_INFORMATION PROVIDED_.
-- begin --
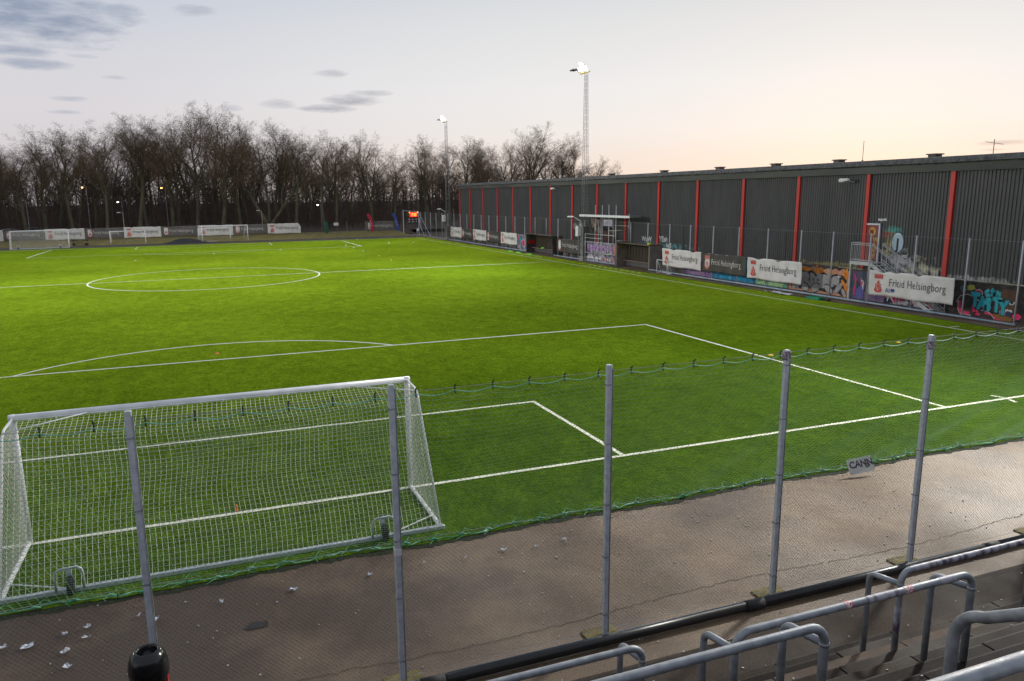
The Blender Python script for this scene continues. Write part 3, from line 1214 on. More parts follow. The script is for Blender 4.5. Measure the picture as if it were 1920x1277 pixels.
# corner flag and its base
t = thing('corner_flag', 'white corner flag at the far end of the right touchline', 'corner flag', (32.6, 105.2, 0))
p = MB()
p.tube([(32.6, 105.2, .012), (32.6, 105.2, 1.6)], .02, 8)
p.build('pole', WHITE, t, True)
p = MB()
p.poly([(0, 0), (.34, .03), (.30, .25), (.34, .48), (0, .5)], (32.62, 105.2, 1.1), (1, 0, 0), (0, 0, 1), .01)
p.build('flag', WHITE, t)

# ================================================================== warehouse hall
HX = 36.6
Y0, Y1 = -30.0, 94.65
PLT = 1.82                                   # plinth top


def ztop(y):
    return 7.34 + .0035 * max(0, y - 10)


hall = thing('warehouse', 'long dark corrugated warehouse with red pilasters behind the right touchline', 'building', (HX, 30, 0))


def cladding_material():
    m = bpy.data.materials.new('dark_corrugated_sheet')
    m.use_nodes = True
    t_, b = principled(m)
    n_, l_ = t_.nodes.new, t_.links.new
    ge = n_('ShaderNodeTexCoord')
    mp = n_('ShaderNodeMapping')
    mp.inputs['Scale'].default_value = (1, .9, .25)
    l_(ge.outputs['Object'], mp.inputs[0])
    z1 = n_('ShaderNodeTexNoise')
    z1.inputs['Scale'].default_value = 1.2
    z1.inputs['Detail'].default_value = 5
    l_(mp.outputs[0], z1.inputs['Vector'])
    rp = n_('ShaderNodeValToRGB')
    e = rp.color_ramp.elements
    e[0].position, e[0].color = .3, (.045, .047, .052, 1)
    e[1].position, e[1].color = .72, (.072, .072, .073, 1)
    l_(z1.outputs[0], rp.inputs[0])
    # old pale paint splashed along the foot of the sheets near the stair (object origin at y=30)
    sp = n_('ShaderNodeSeparateXYZ')
    l_(ge.outputs['Object'], sp.inputs[0])
    z2 = n_('ShaderNodeTexNoise')
    z2.inputs['Scale'].default_value = 2.6
    z2.inputs['Detail'].default_value = 6
    l_(ge.outputs['Object'], z2.inputs['Vector'])

    def bell(sock, c, w):
        a = n_('ShaderNodeMath')
        a.operation = 'SUBTRACT'
        l_(sock, a.inputs[0])
        a.inputs[1].default_value = c
        q = n_('ShaderNodeMath')
        q.operation = 'DIVIDE'
        l_(a.outputs[0], q.inputs[0])
        q.inputs[1].default_value = w
        r = n_('ShaderNodeMath')
        r.operation = 'POWER'
        ab = n_('ShaderNodeMath')
        ab.operation = 'ABSOLUTE'
        l_(q.outputs[0], ab.inputs[0])
        l_(ab.outputs[0], r.inputs[0])
        r.inputs[1].default_value = 2
        return r.outputs[0]

    def patch(cy, wy, cz, wz):
        s_ = n_('ShaderNodeMath')
        s_.operation = 'ADD'
        l_(bell(sp.outputs[1], cy - 30, wy), s_.inputs[0])
        l_(bell(sp.outputs[2], cz, wz), s_.inputs[1])
        k = n_('ShaderNodeMath')
        k.operation = 'SUBTRACT'
        k.inputs[0].default_value = 1
        l_(s_.outputs[0], k.inputs[1])
        q = n_('ShaderNodeMath')
        q.operation = 'MULTIPLY_ADD'
        l_(z2.outputs[0], q.inputs[0])
        q.inputs[1].default_value = 4.5
        w = n_('ShaderNodeMath')
        w.operation = 'SUBTRACT'
        l_(k.outputs[0], w.inputs[0])
        w.inputs[1].default_value = 2.45
        l_(w.outputs[0], q.inputs[2])
        q.use_clamp = True
        return q.outputs[0]
    c = rp.outputs[0]
    for (cy, wy, cz, wz, col) in ((14.9, 1.3, 2.15, .65, (.62, .60, .45)), (16.3, 1.0, 2.55, .7, (.55, .55, .56)), (17.1, .5, 3.5, .9, (.60, .50, .22)), (16.9, .7, 4.2, .3, (.06, .34, .30)), (17.3, .8, 3.9, .25, (.25, .05, .04)),
                                  (56.5, .9, 3.3, .35, (.4, .4, .42)), (21.5, 3.0, 1.95, .22, (.30, .26, .10)), (12, 2.5, 1.9, .18, (.45, .45, .45)), (40, 5, 2.1, .3, (.1, .3, .32))):
        mx_ = n_('ShaderNodeMix')
        mx_.data_type = 'RGBA'
        l_(patch(cy, wy, cz, wz), mx_.inputs[0])
        l_(c, mx_.inputs[6])
        mx_.inputs[7].default_value = (*col, 1)
        c = mx_.outputs[2]
    l_(c, b.inputs['Base Color'])
    b.inputs['Roughness'].default_value = .55
    return m


p = MB()
RP = .196
prof = []
y = Y0
while y < Y1:
    prof += [(HX, y), (HX, y + .08), (HX - .042, y + .105), (HX - .042, y + .170)]
    y += RP
prof.append((HX, Y1))
n = len(prof)
vs = [(a, min(b, Y1), PLT) for a, b in prof] + [(a, min(b, Y1), ztop(b) + .1) for a, b in prof]
p.add(vs, [(i + 1, i, n + i, n + i + 1) for i in range(n - 1)])
p.add([(HX, Y1, 0), (85, Y1, 0), (85, Y1, 9.0), (60, Y1, 9.4), (HX, Y1, 8.0)], [(0, 1, 2, 3, 4)])
p.build('cladding', cladding_material(), hall)

p = MB()
p.box((HX + .2, (Y0 + Y1) / 2, PLT / 2 - .02), (.4, Y1 - Y0 - .02, PLT + .02))
plinth = p.build('plinth', mat('sooty_concrete', (.025, .025, .026), (.12, .11, .10), .9, .85, bump=.3, detail=8), hall)
p = MB()
y = Y0
while y < Y1 - 1:
    p.box((HX - .03, y + .97, PLT - .0), (.10, 1.92, .05), mi=rng.choice((0, 0, 1, 2, 0)))
    y += 1.95
p.build('drip_flashing', [mat('rusty_flashing', (.08, .06, .045), (.20, .16, .12), 2, .8), mat('spattered_flashing', (.5, .48, .42), (.30, .26, .12), 4, .7), mat('grey_flashing', (.22, .23, .23), (.38, .37, .35), 3, .7)], hall)

PIL = [94.50, 89.75, 84.25, 78.77, 73.40, 67.95, 62.4, 57.0, 51.6, 46.16, 40.75, 35.29, 29.84, 24.42, 18.84, 13.45, 8.0, 2.5, -3]
for i, y in enumerate(PIL):
    p = MB()
    p.bevbox((HX - .075, y, (PLT + .06 + ztop(y)) / 2), (.15, .25, ztop(y) - PLT - .06), .012)
    p.build('pilaster', RED, hall)
p = MB()
ys = [Y0, 10, 30, 60, Y1 + .15]
for a, b in zip(ys[:-1], ys[1:]):
    for (xa, xb, za, zb, mi) in ((HX - .20, HX + .2, 0, .38, 0), (HX - .10, HX + .2, .38, .47, 1)):
        vs = []
        for yq in (a, b):
            z = ztop(yq)
            vs += [(xa, yq, z + za), (xb, yq, z + za), (xb, yq, z + zb), (xa, yq, z + zb)]
        p.add(vs, [(0, 3, 2, 1), (4, 5, 6, 7), (0, 4, 7, 3), (3, 7, 6, 2), (0, 1, 5, 4), (1, 2, 6, 5)], mi)
p.build('fascia', [mat('mossy_fascia', (.055, .057, .052), (.10, .10, .09), .8, .75, stretch=(1, .2, 1)), mat('gutter_shadow_gap', (.02, .02, .02), (.10, .095, .075), 2.5, .8)], hall)
p = MB()
vs = []
ys = [Y0 + i * (Y1 + .3 - Y0) / 40 for i in range(41)]
for yq in ys:
    z = ztop(yq) + .47
    j = rng.uniform(-.012, .012)
    vs += [(HX - .26, yq, z + j), (HX - .22, yq, z + .28 + j), (HX + 3.5, yq, z + .46), (60, yq, z + 1.3), (85, yq, z + .3)]
p.add(vs, [(i * 5 + k, (i + 1) * 5 + k, (i + 1) * 5 + k + 1, i * 5 + k + 1) for i in range(40) for k in range(4)])
p.add([vs[0], vs[200], (HX + .3, ys[-1], vs[200][2]), (HX + .3, ys[0], vs[0][2])], [(0, 1, 2, 3)])
roof = p.build('roof', mat('roofing_felt', (.075, .078, .085), (.16, .16, .17), 5, .9, bump=.4, bscale=40), hall)
for yq in (48.4, 39.9, 33.0, 26.7, 19.2, 58.5, 69.0):
    p = MB()
    z = ztop(yq) + .47 + .5
    p.bevbox((42, yq, z - .05), (.55, .55, .5), .02)
    p.bevbox((42, yq, z + .21), (.72, .72, .07), .02)
    p.build('roof_vent', mat('vent_metal', (.10, .085, .075), (.16, .13, .11), 4, .7) if yq == 48.4 else bpy.data.materials['vent_metal'], roof)
p = MB()
p.tube([(40.2, 14.2, 8.2), (40.2, 14.2, 9.05)], .02, 6)
p.tube([(40.2, 13.7, 8.75), (40.2, 14.7, 8.95)], .012, 6)
for k in range(6):
    q = 13.75 + k * .17
    p.tube([(40.05, q, 8.75 + .2 * (q - 13.7)), (40.35, q, 8.75 + .2 * (q - 13.7))], .006, 4)
p.build('aerial', DARKC, roof)
for yq in (20.2, 60.8):
    p = MB()
    z = ztop(yq) - .33
    p.tube([(HX - .05, yq - .25, z - .12), (HX - .5, yq - .2, z - .02)], .03, 6)
    p.bevbox((HX - .62, yq - .02, z + .04), (.26, .72, .15), .05)
    p.bevbox((HX - .62, yq + .12, z - .06), (.2, .38, .06), .02, mi=1)
    p.build('wall_lamp', [OFFW, mat('lamp_glass', (.75, .73, .62), None, rough=.3)], hall)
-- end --
_AIM OF THE EXERCISE_.
Please restate the material above line by line, exactly, beginning at its first line and ending with the line that contains "l_(ge.outputs['Object'], z2.inputs['Vector'])", without any pictures.

_EXPECTED ANSWER_.
The Blender Python script for this scene continues. Write part 3, from line 1214 on. More parts follow. The script is for Blender 4.5. Measure the picture as if it were 1920x1277 pixels.
# corner flag and its base
t = thing('corner_flag', 'white corner flag at the far end of the right touchline', 'corner flag', (32.6, 105.2, 0))
p = MB()
p.tube([(32.6, 105.2, .012), (32.6, 105.2, 1.6)], .02, 8)
p.build('pole', WHITE, t, True)
p = MB()
p.poly([(0, 0), (.34, .03), (.30, .25), (.34, .48), (0, .5)], (32.62, 105.2, 1.1), (1, 0, 0), (0, 0, 1), .01)
p.build('flag', WHITE, t)

# ================================================================== warehouse hall
HX = 36.6
Y0, Y1 = -30.0, 94.65
PLT = 1.82                                   # plinth top


def ztop(y):
    return 7.34 + .0035 * max(0, y - 10)


hall = thing('warehouse', 'long dark corrugated warehouse with red pilasters behind the right touchline', 'building', (HX, 30, 0))


def cladding_material():
    m = bpy.data.materials.new('dark_corrugated_sheet')
    m.use_nodes = True
    t_, b = principled(m)
    n_, l_ = t_.nodes.new, t_.links.new
    ge = n_('ShaderNodeTexCoord')
    mp = n_('ShaderNodeMapping')
    mp.inputs['Scale'].default_value = (1, .9, .25)
    l_(ge.outputs['Object'], mp.inputs[0])
    z1 = n_('ShaderNodeTexNoise')
    z1.inputs['Scale'].default_value = 1.2
    z1.inputs['Detail'].default_value = 5
    l_(mp.outputs[0], z1.inputs['Vector'])
    rp = n_('ShaderNodeValToRGB')
    e = rp.color_ramp.elements
    e[0].position, e[0].color = .3, (.045, .047, .052, 1)
    e[1].position, e[1].color = .72, (.072, .072, .073, 1)
    l_(z1.outputs[0], rp.inputs[0])
    # old pale paint splashed along the foot of the sheets near the stair (object origin at y=30)
    sp = n_('ShaderNodeSeparateXYZ')
    l_(ge.outputs['Object'], sp.inputs[0])
    z2 = n_('ShaderNodeTexNoise')
    z2.inputs['Scale'].default_value = 2.6
    z2.inputs['Detail'].default_value = 6
    l_(ge.outputs['Object'], z2.inputs['Vector'])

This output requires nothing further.